Monday, May 20, 2013

Snatching Time

 
 
 
 
I thought I was quite good at taking time for myself. Being an ME sufferer for some years now, I had got used to pacing myself and interspersing periods of activity with time for rest, relaxation, meditation, sitting in my garden watching the flowers grow... I learned to use the hours when my husband was out at work (earning enough for two of us - just - thank God) and I had all that time to fill with leisure activities so that when I ran out of energy I could flop in a chair and do something restful that I grew to love. Writing became one of my first loves. My garden was the other one. Putting those two together was my shortcut to heaven.
 
Gradually things improved and I got a part-time job which I also enjoyed. But the hours at home still gave me plenty of time for myself and I would sit, watch, listen, sense, think and write to my heart's content. I think some of my fit, healthy friends were a touch jealous of my disability!
 
Nowadays we have just moved house and my husband is semi-retired.

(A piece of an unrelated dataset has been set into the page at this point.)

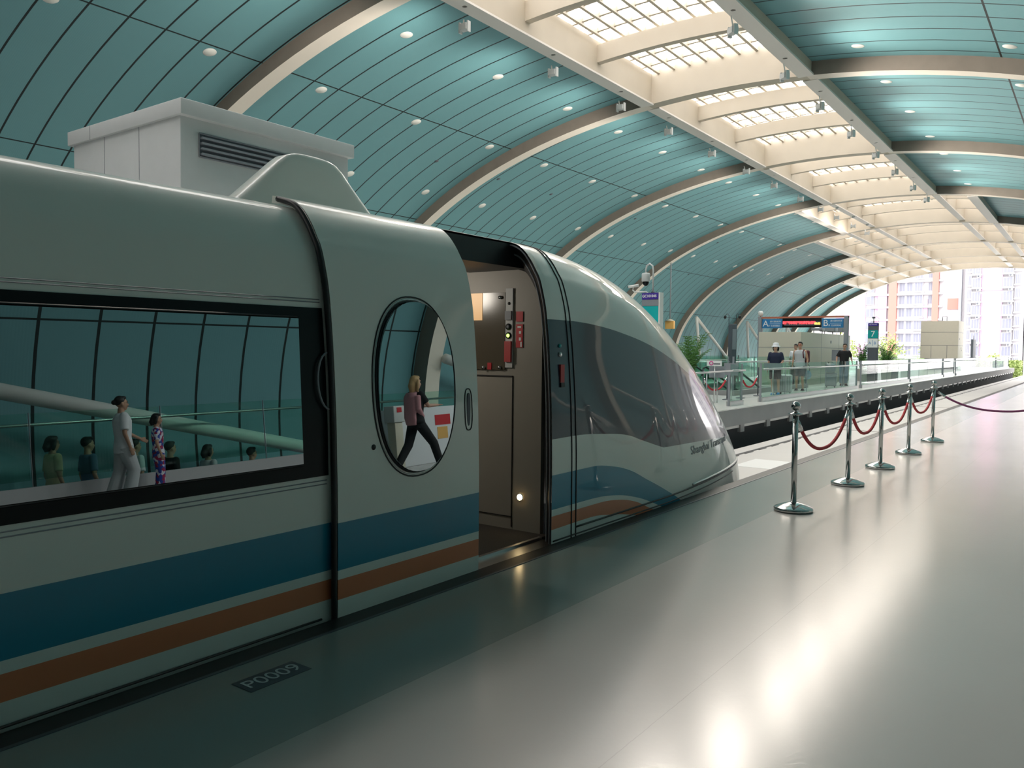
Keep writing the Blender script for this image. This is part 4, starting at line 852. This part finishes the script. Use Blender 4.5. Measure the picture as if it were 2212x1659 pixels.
def person(loc, rz, h, label, skin='skin', pose=None, top=None, sleeve=.5, bottom=None, legcut=.1, hair='short', hairm='hair', hat=None, shoe='shoe', vox=.0105, yaw=0, lean=0, girth=1, loose=1.0, group=None):
    t = empty('person', loc, rz); tag(t, label, 'person', group); s = h/1.75; t.scale = (s, s, s); q = dict(STD); q.update(pose or {})
    L = Vector((0, -lean, 0)); up = lambda z: Vector((0, -lean*max(0, z-.95)/.5, 0))
    tors = [((0, .0, .84), .13, .10), ((0, 0, .92), .165, .115), ((0, 0, 1.06), .138, .097), ((0, 0, 1.2), .152, .108), ((0, 0, 1.34), .172, .112), ((0, 0, 1.42), .16, .092), ((0, 0, 1.46), .10, .07), ((0, 0, 1.485), .058, .055)]
    tors = [((c[0], c[1]-lean*max(0, c[2]-.95)/.5, c[2]), rx*girth, ry*girth) for c, rx, ry in tors]
    sh = {k: Vector((sx_*.178, 0, 1.42))+up(1.42) for k, sx_ in (('L', 1), ('R', -1))}; hp = {'L': Vector((.088, 0, .90)), 'R': Vector((-.088, 0, .90))}
    for k in ('eL', 'wL', 'eR', 'wR'): q[k] = Vector(q[k])
    hd = Vector((0, -.015, 1.635))+up(1.6)*1.15; Ry = Matrix.Rotation(yaw, 3, 'Z'); H = lambda x, y, z: hd+Ry @ Vector((x, y, z))
    b = MB(); loft(b, tors); b.tube([Vector((0, .01, 1.44))+up(1.44), Vector((0, 0, 1.56))+up(1.56)], [.058, .052], 14)
    for k, sd in (('L', 1), ('R', -1)):
        limb(b, [sh[k], q['e'+k], q['w'+k]], [.050, .038, .026]); hand(b, q['w'+k], q['e'+k], sd)
        limb(b, [hp[k], q['k'+k], q['a'+k]], [.088, .056, .036])
        a = Vector(q['a'+k]); b.ell(a+Vector((0, -.065, -.045)), (.044, .125, .034), 0, 14, 8)
    # head: skull, face, jaw, nose, ears, lips
    b.ell(H(0, .012, .03), (.076, .094, .098), 0, 20, 14); b.ell(H(0, -.022, -.025), (.062, .068, .088), 0, 18, 12); b.ell(H(0, -.045, -.088), (.032, .034, .026), 0, 12, 8)
    b.tube([H(0, -.088, .012), H(0, -.105, -.028), H(0, -.088, -.034)], [.008, .014, .01], 8)
    for sd in (-1, 1):
        b.ell(H(sd*.078, .008, -.005), (.010, .020, .032), 0, 10, 8); b.ell(H(sd*.033, -.078, -.028), (.022, .012, .02), 0, 8, 6)
    b.ell(H(0, -.076, .035), (.055, .02, .014), 0, 12, 6); b.ell(H(0, -.083, -.058), (.024, .010, .010), 0, 10, 6)
    body = remesh(b, 'body', M[skin], vox, t)
    for sd in (-1, 1):
        MB().ell(H(sd*.030, -.083, .010), (.013, .006, .007), 0, 10, 6).build('eye', M['eye'], t)
        MB().tube([H(sd*.015, -.091, .036), H(sd*.032, -.089, .041), H(sd*.050, -.076, .035)], .0045, 6).build('eyebrow', M[hairm], t)
    MB().tube([H(-.022, -.088, -.056), H(0, -.096, -.055), H(.022, -.088, -.056)], .0048, 6).build('mouth', M['lip'], t)
    # clothing
    if top:
        c = MB(); bot = .80 if top[1] == 'long' else .88; g = 1.13*loose
        tt = [((tors[0][0][0], tors[0][0][1], bot), .155*girth, .12*girth)]+tors[1:-1]+[((tors[-1][0][0], tors[-1][0][1], 1.475), .072/1.13, .066/1.13)]
        loft(c, tt, 24, g)
        for k in 'LR':
            if sleeve > 0:
                e = sh[k].lerp(q['e'+k], min(1, sleeve*2) if sleeve < .5 else 1) if sleeve <= .5 else q['e'+k]
                pts = [sh[k], sh[k].lerp(q['e'+k], min(1, sleeve/.5*.8))]; rs = [.064*loose, .062*loose]
                if sleeve > .6: pts = [sh[k], q['e'+k], q['w'+k]]; rs = [.066*loose, .052*loose, .042*loose]
                c.tube(pts, rs, 14); c.ell(sh[k], (.064*loose,)*3, 0, 12, 8)
        remesh(c, top[2] if len(top) > 2 else 'shirt', M[top[0]], .013, t)
    if bottom:
        c = MB(); loft(c, [((0, 0, .80), .15*girth, .12*girth), ((0, 0, .90), .172*girth, .128*girth), ((0, 0, 1.0), .155*girth, .112*girth)], 20)
        for k in 'LR':
            kn = Vector(q['k'+k]); an = Vector(q['a'+k]); wd = bottom[1]
            if legcut > .4: e = hp[k].lerp(kn, (.9-legcut)/.4); c.tube([hp[k], e], [.10*wd, .092*wd], 14)
            else: c.tube([hp[k], kn, kn.lerp(an, (1-legcut)*1.0)], [.10*wd, .078*wd, .062*wd**2], 14); c.ell(kn, (.078*wd,)*3, 0, 12, 8)
        remesh(c, bottom[2], M[bottom[0]], .013, t)
    for k in 'LR':
        a = Vector(q['a'+k]); MB().ell(a+Vector((0, -.062, -.045)), (.05, .138, .040), 0, 14, 8).rbox(a.x-.047, a.x+.047, a.y-.19, a.y+.065, a.z-.079, a.z-.055, .01).build('shoe', M[shoe], t)
    # hair
    c = MB(); c.ell(H(0, .028, .048), (.084, .096, .096), 0, 18, 12)
    if hair == 'short': c.ell(H(0, -.03, .105), (.062, .055, .035), 0, 14, 8)
    if hair == 'bun': c.ell(H(0, .12, .03), (.045, .045, .045), 0, 12, 8); c.ell(H(0, -.02, .10), (.066, .06, .036), 0, 14, 8)
    if hair in ('long', 'bob'):
        c.ell(H(0, -.02, .10), (.068, .062, .038), 0, 14, 8)
        for sd in (-1, 1): c.tube([H(sd*.07, .0, .06), H(sd*.085, .02, -.03), H(sd*.075, .04, -.10 if hair == 'bob' else -.17)], [.03, .034, .024], 10)
        c.tube([H(0, .07, .05), H(0, .10, -.05), H(0, .09, -.12 if hair == 'bob' else -.24)], [.06, .068, .045], 12)
    if hat: pass
    remesh(c, 'hair', M[hairm], .010, t)
    if hat:
        MB().lathe([(.150, .035), (.148, .045), (.098, .085), (.096, .13), (.085, .165), (.04, .18), (.001, .181)], tuple(H(0, .01, .0)), 32).lathe([(.14, .03), (.150, .035)], tuple(H(0, .01, 0)), 32).build('bucket_hat', M[hat], t)
    return t
def suitcase(loc, rz, w, h_, d, label, mat):
    t = empty('suitcase', loc, rz); tag(t, label, 'suitcase')
    MB().rbox(-w/2, w/2, -d/2, d/2, .05, h_, .04).build('shell', M[mat], t)
    rb = MB()
    for i in range(5): rb.box(-w*.36+i*w*.18-.008, -w*.36+i*w*.18+.008, -d/2-.004, -d/2+.01, .12, h_-.07)
    rb.build('ribbing', M['mgrey'], t)
    for a in (-1, 1):
        for b_ in (-1, 1): MB().tube([(a*w*.36-.012, b_*d*.3, .028), (a*w*.36+.012, b_*d*.3, .028)], .027, 12).build('wheel', M['black'], t)
    MB().tube([(-.09, d*.3, h_-.02), (-.09, d*.3, h_+.32), (.09, d*.3, h_+.32), (.09, d*.3, h_-.02)], .010, 8).build('handle', M['brush'], t); return t
# the couple and companions on the island platform
person((-8.83, 26.9, 0), rad(8), 1.68, 'woman in a white bucket hat, navy shirt and black shorts beside a suitcase', 'skinw', dict(kR=(-.08, -.09, .50), aR=(-.07, -.02, .08), kL=(.10, .04, .50), aL=(.10, .14, .09), eL=(.25, .0, 1.16), wL=(.16, -.2, 1.02)), ('navy', 'short', 'navy_shirt'), .5, ('blackc', 1.12, 'shorts'), .55, 'bob', hat='wcloth', yaw=rad(-12), girth=1.05, loose=1.12)
p_ = person((-9.15, 30.65, 0), rad(4), 1.80, 'man in a white sleeveless shirt and dark shorts wearing a backpack', 'skin', dict(eL=(.26, .04, 1.13), wL=(.27, -.08, .93), kL=(.11, -.06, .50), aL=(.12, .03, .08)), ('palegrey', 'long', 'sleeveless_shirt'), 0, ('gcloth', 1.15, 'shorts'), .52, 'short', shoe='blackc', loose=1.1)
MB().rbox(-.02, .28, .13, .36, 1.0, 1.46, .06).build('backpack', M['maroon'], p_); MB().tube([(.13, .14, 1.44), (.13, -.02, 1.49), (.13, -.13, 1.38), (.15, -.12, 1.2), (.16, .12, 1.08)], .02, 8, flat=.4).build('backpack_strap', M['maroon'], p_)
MB().tube([(-.05, -.115, 1.655), (0, -.118, 1.65), (.05, -.115, 1.655)], .006, 6).build('glasses', M['red'], p_)
person((-10.25, 33.75, 0), rad(0), 1.74, 'man in a white open collar shirt half hidden behind the couple', 'skin', {}, ('wcloth', 'short', 'white_shirt'), .5, ('gcloth', 1.05, 'trousers'), .05, 'short', shoe='blackc')
person((-9.05, 36.6, 0), rad(25), 1.80, 'man in a black polo shirt and blue jeans leaning slightly forward', 'skin', dict(eL=(.29, .03, 1.16), wL=(.31, -.1, .93), eR=(-.3, -.03, 1.17), wR=(-.33, -.18, .96)), ('blackc', 'short', 'polo_shirt'), .5, ('denim', 1.0, 'jeans'), .03, 'short', shoe='blackc', yaw=rad(-20), lean=.05, girth=1.1)
suitcase((-8.75, 27.75, 0), rad(10), .42, .66, .26, 'ribbed silver suitcase standing between the woman and the man', 'silver')
suitcase((-8.98, 27.35, 0), rad(10), .16, .60, .24, 'narrow silver suitcase close beside the woman in the hat', 'silver')
suitcase((-8.98, 34.3, 0), rad(20), .42, .60, .28, 'dark grey suitcase standing left of the man in the polo shirt', 'mgrey')
t = empty('travel_bag', (-8.98, 34.22, .615), rad(20)); tag(t, 'greyish green bag piled on top of the dark grey suitcase', 'bag'); MB().rbox(-.19, .19, -.12, .08, 0, .36, .06).build('bag_body', M['mgrey'], t); MB().tube([(-.1, 0, .34), (-.07, 0, .42), (.07, 0, .42), (.1, 0, .36)], .012, 8).build('bag_handle', M['black'], t)
t = empty('shoulder_bag', (-8.95, 31.0, .42), rad(10)); tag(t, 'pale blue bag hanging low beside the man in the sleeveless shirt', 'bag'); MB().ell((0, 0, .16), (.13, .07, .17), 0, 18, 12).build('bag_body', P('pale_blue_cloth', (.25, .38, .48), .8), t); MB().tube([(-.06, 0, .30), (-.10, 0, .50), (0, 0, .56), (.05, 0, .50), (.06, 0, .3)], .012, 8).build('bag_strap', M['dgrey'], t)
# people reflected in the train windows, on our own platform
q_ = person((5.75, 6.5, 0), rad(-165), 1.60, 'walking person in white t-shirt and pale wide trousers, reflected in the train window', 'skin', dict(eR=(-.26, -.1, 1.15), wR=(-.22, -.32, 1.02), kL=(.10, -.12, .50), aL=(.10, -.02, .1), kR=(-.1, .06, .5), aR=(-.1, .2, .1)), ('wcloth', 'long', 'white_tshirt'), .5, ('palegrey', 1.35, 'wide_trousers'), .0, 'bun', shoe='wcloth', loose=1.18)
person((5.9, 7.15, 0), rad(-150), 1.30, 'person in a red white and blue patterned outfit beside the white t-shirt walker', 'skin', {}, ('floral', 'long', 'patterned_top'), .5, ('floral', 1.3, 'patterned_trousers'), .03, 'bob', shoe='blackc', vox=.014)
bl = person((3.0, 10.1, 0), rad(178), 1.62, 'blond woman striding in black trousers with a pink jacket over her shoulders', 'skinw', dict(kL=(.09, -.30, .50), aL=(.10, -.42, .10), kR=(-.09, .14, .50), aR=(-.10, .42, .12), eL=(.2, -.16, 1.2), wL=(.14, -.42, 1.2), eR=(-.2, -.16, 1.2), wR=(-.14, -.42, 1.2)), ('blackc', 'short', 'black_top'), .45, ('blackc', 1.08, 'black_trousers'), .03, 'long', 'blond', shoe='blackc', girth=1.12, lean=.03)
bl.rotation_euler.z = rad(-168)
c = MB(); loft(c, [((0, .10, .86), .15, .06), ((0, .12, 1.0), .17, .07), ((0, .11, 1.2), .17, .07), ((0, .09, 1.38), .18, .08), ((0, .05, 1.46), .14, .08)], 20); c.tube([(.18, .05, 1.4), (.2, .06, 1.15), (.12, -.08, 1.0)], [.06, .055, .04], 10); remesh(c, 'pink_jacket', M['pinkc'], .013, bl)
# stairwell on our platform with people going down
o = MB().box(6.3, 6.42, -3, 15.9, 0, .34).build('stair_kerb', M['bwhite']); tag(o, 'white stairwell kerb beside our platform, reflected in the window', 'kerb')
balus('glass_balustrade', 6.36, -2.9, 15.8, 'glass railing on the white kerb, reflected in the window', np_=9, shoe=False).location.z = .34
t = empty('escalator', (7.05, 0, 0)); tag(t, 'escalator on our platform going down, seen only in the window reflection', 'escalator')
mb = MB()
for k in range(30): mb.box(-.4, .4, k*.42, k*.42+.43, -2.19, -.3-.062*k)
mb.build('steps', M['lgrey'], t); MB().tube([(-.46, -1, .7), (-.46, 13, -1.2)], .035, 8).build('handrail', M['black'], t)
for i, (y, z, tp, l_, hr) in enumerate(((6.0, -.86, 'yellowc', 'person in a cream top on the platform escalator', 'bob'), (6.55, -.92, 'bluec', 'person in a blue top on the platform escalator', 'short'), (7.35, -1.02, 'wcloth', 'person in white top behind the t-shirt walker on the escalator', 'bun'), (8.0, -1.12, 'blackc', 'person in a dark jacket on the platform escalator', 'short'), (8.75, -1.24, 'palegrey', 'person in a pale blouse with a lime bag on the escalator', 'bob'), (9.7, -1.38, 'wcloth', 'person in a white shirt with a dark backpack on the escalator', 'short'))):
    pp = person((7.0, y, z+.22), rad(180), 1.7, l_+', seen reflected', 'skin', {}, (tp, 'short'), .5, ('gcloth', 1.1, 'trousers'), .03, hr, shoe='blackc', vox=.016)
    if i == 4: MB().rbox(.18, .36, -.1, .1, .55, .85, .04).build('lime_bag', M['lime'], pp)
    if i == 5: MB().rbox(-.15, .15, .12, .28, 1.0, 1.42, .05).build('backpack', M['gcloth'], pp)
# equipment box with notices, seen in the oval pane reflection
t = empty('barrier_wall', (4.3, 12.1, 0), rad(0)); tag(t, 'white cabinet wall with red and orange notices, seen in the oval pane', 'cabinet')
MB().rbox(-.25, .25, -1.3, 1.3, 0, 1.08, .01).build('cabinet', M['wcloth'], t); MB().box(-.256, -.25, -.35, .1, .72, .92).build('red_notice', M['red'], t); MB().box(-.256, -.25, -.3, .0, .45, .68).build('orange_notice', M['orange'], t)
t = empty('control_post', (3.95, 10.55, 0)); tag(t, 'grey control box on a beige post, seen in the oval pane reflection', 'control box')
MB().rbox(-.1, .1, -.1, .1, 0, .85, .01).build('post', M['beige'], t); MB().rbox(-.13, .13, -.14, .14, .85, 1.15, .015).build('box', M['lgrey'], t); MB().box(-.136, -.13, -.06, .06, 1.03, 1.12).build('red_label', M['red'], t)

Two good reasons for being busy. Two? Well, I went to a great workshop the other day and discovered I'm not so good at taking time for myself as I thought I was. Read on! Dr. Julie Leoni, a charming, unassuming, ordinary person, like the rest of us in every way except for the slightly intimidating doctorate, told us a little of her life history, documented in greater detail in her latest book: Love Being Me. From being a busy wife, mother, teacher, trainer and coach she snapped one day and turned into a jelly-like shivering wreck, lying on the floor, howling and scribbling. How did that happen? Basically through a wrongly-motivated sense of priorities which left Julie and her personal needs way at the bottom of the list, only ever receiving attention when all the 'important' things of life were finished - which, of course, they never were. A process of unlearning, learning and re-learning followed until Julie arrived at the point at which she finds herself today - loving herself and taking time out of her busy life to make sure she does more and more of what she loves to do. Life is too short to do anything else.
 
Inspired by her workshop and book, I have come to a realisation. I am not so good any longer at taking time for myself - only snatching it! Snatching it is different and still involves relegating myself and my needs to the bottom of the pile, to be achieved only when the more 'necessary and important' tasks are done. As a result I become tired, I start to 'do' out of a position of drivenness and rushing to meet deadlines and I become duller and less vibrant as a person. Like this I have less to offer the world. In actual fact, Ihave learned that all of us have a lot to offer the world - wisdom, energy, inspiration, creativity - if only we abandon our regime of guilt, 'should', other people's demands and unjustified 'needs'. Of course, it's great to help those around us, lovely to have time for other people we love or just those around us in our wider community, but if we forget ourselves and allow life to squeeze out those moments of self-awareness and just 'being', we're lost.
 
Currently, my ME condition is improving - hooray!! I have had energy for this new phase of my life, for packing and unpacking, for the time-consuming and exhausting activity of house-hunting, for the stresses and strains of being temporarily of no fixed (permanent) abode and the rigours of adjusting to somewhere new. In fact, I am re-energised by all of this! I am delighted to have the love of my life increasingly more present in my everyday life as a consequence of his (almost) retired status. Again, hooray! But I have realised, these past few days, that this has given me two more reasons to cease taking time for myself. I no longer have hours to 'fill'.
 
We are engaged together on the busy and delightful tasks of unpacking and creating our new home. We have endless (it seems) boxes to unpack. We have new friends to make. We have new activities to try out. We have new places to explore. We have each other for company and can plan the days together. But those times of gentle contemplation, those moments for reflection, those hours filled with writing can now only be snatched, not taken. I have to guard against this. I am hearing no judgemental sounds from my husband. None at all. They are only in my head. He is happy for me to take time. He is aware of my still fragile reserves of energy and my need for rest. It's only me, still learning to love myself, to love being me and to indulge myself now and then - or maybe more often than that! I'm on a learning curve again - from snatching to taking - from a sneaky, guilt-ridden activity squashed into moments when my husband is in the shower or I have already done my share of the chores, to a willing, whole-hearted conviction that I am worth it. And so I am! Thank you Julie Leoni! I needed that timely reminder.